14. The game feeder of claim 1, wherein said base is provided as a plurality of base components that are configured to securely connect together to form said base.

15. The game feeder of claim 14, wherein the plurality of base components includes a plurality of rails configured, to be aligned in parallel when said plurality of components is securely connected together, and to render the game feeder slidable along the ground surface.

16. The game feeder of claim 15, wherein the plurality of base components further includes a plurality of cross members configured to securely connect together at least two of said plurality of rails.
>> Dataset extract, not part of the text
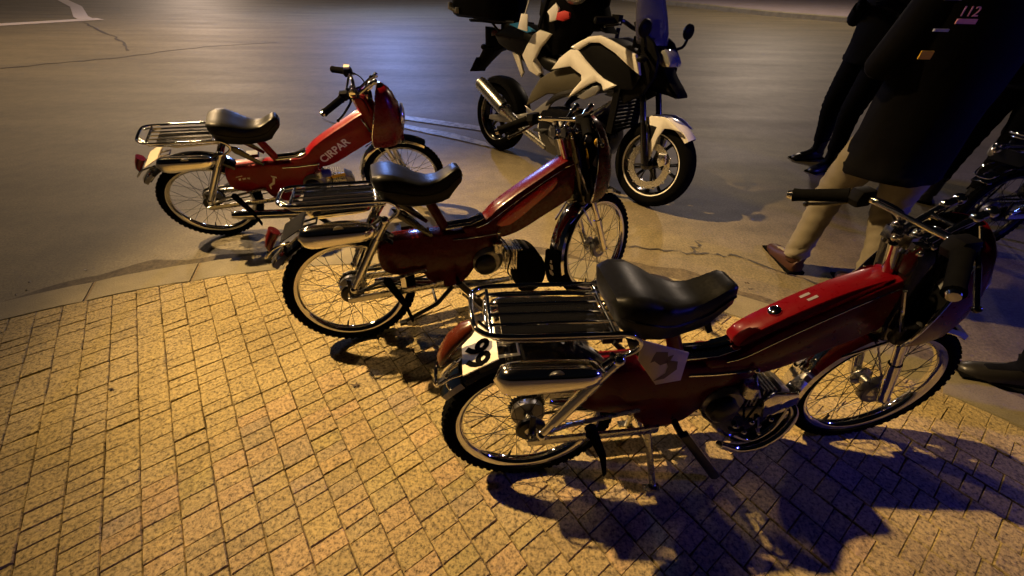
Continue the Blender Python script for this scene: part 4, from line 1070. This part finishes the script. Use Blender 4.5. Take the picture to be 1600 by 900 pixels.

17. The game feeder of claim 16, wherein the plurality of base components further includes at least one cross element configured to securely connect together at least two of the plurality of cross members.

18. The game feeder of claim 1, wherein the lower portion of said housing includes a plurality of legs, and said base includes a plurality of leg extensions configured to securely engage said legs.

19. The game feeder of claim 1, further comprising one or more loops disposed on at least one of the upper portion of said housing, for hanging the game feeder, and said base, for pulling the game feeder.

20. A game feeder, comprising:

a spreader disposed directly below the output aperture;

a varmint guard disposed directly below the output aperture and securely attached to said housing, such that said spreader is disposed between said varmint guard and said housing;

a motor, securely attached to said game feeder and to said spreader, and configured to rotate said spreader when activated; and

a loop disposed on an upper portion of the housing for hanging the feeder from a structure;

wherein said housing, spreader, and varmint guard are formed of one or more rigid materials, when said housing is filled with feed via the input aperture, the feed is gravity-biased to exhaust through the output aperture and to statically abut said spreader when said spreader is static, and when said spreader is rotated via said motor, said spreader spreads exhausted feed, between said base and said varmint guard, and away from said spreader.